Oilseeds processing (42% of operating income)

  • The key grain here is soybeans so I compared current soybean crush spread against historical levels. Current industry crush spreads (see appendix at the end of the article) are near all-time high but declining, which points to downside for ADM. My first bull hypothesis – that declining commodity prices should help ADM’s margins –thus appears already played out and in fact fading. 
  • However, ADM’s oilseeds margins (in terms of $ per ton processed) were stable the past few years even as industry crush spreads fluctuated. My guess is ADM will be relatively stable when industry spreads decline as well. But I certainly would not count on much upside from margin expansion. 

Corn processing (24% of operating income)

  • Operating profit from ethanol was down ~$220mm in 1H2015. Some of that will be recoverable as ethanol margins recover, creating upside in the segment.
  • However, it seems that analysts are already building in ethanol price recovery (perhaps due to expectations of oil price recovery). Consensus has EPS of 3.08 and 3.40 for 2015E and 2016E. This 10% growth will be hard to come by without ethanol at least stabilizing. Besides, the days of $100 oil are over and ethanol margins are unlikely to fully recover to past levels.

Agricultural services (27% of operating income)

  • This is storage/transportation/trading…etc. Historically profit here relies on level of US exports, which is a function of how competitive US is versus say, Brazil. With USD strong and the Brazilian real weak, this segment is unlikely to see much advantage. The near upside here is 1) El Nino somehow destroys Brazilian crops, and 2) US has a great crop. 

Wild Flavors (6% of operating income). This could be a growth area for years to come but not enough to offset the importance of the other segments.

Upside Assessment and Current Action Plan

Looking through the main segments, I just don’t see much earning upside beyond those already factored into the consensus. Thus returns will have to come from multiple expansion, which will likely happen if ethanol stabilizes and exports don’t fall apart. In terms of valuation, right now it trades at 11.9x TTM vs 10yr median of 13.3x. That’s a 12% upside from recovery in multiples. In terms of downside, soybean crush margin can weaken, ethanol stabilization can come later than expected, and Brazil and China can enact policies that hurt US competitiveness and export levels.

This is not enough for me to get in. For now I will sit on the sidelines and wait for fundamentals to get better.
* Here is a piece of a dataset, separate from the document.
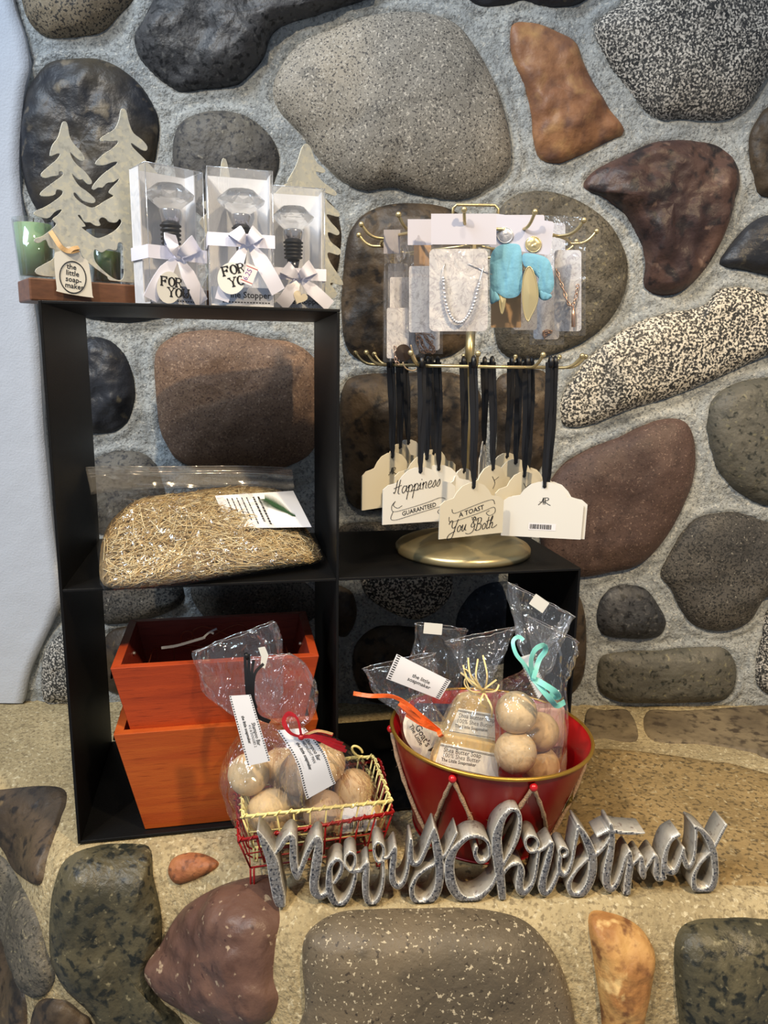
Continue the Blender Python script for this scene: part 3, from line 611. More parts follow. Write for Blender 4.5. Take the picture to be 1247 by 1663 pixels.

Appendix: Historical soybean margins

I calculated these from front month futures data and the formula Soybean crush = soybean oil (in cents/lb) * 0.11 + soybean meal (in $/short ton) * 0.022 - soybean prices (in $/bushel).  The crush spread is still higher than historical because soybean meal is a larger contributor than soybean oil, and soybean meal prices has not came down as much as the others.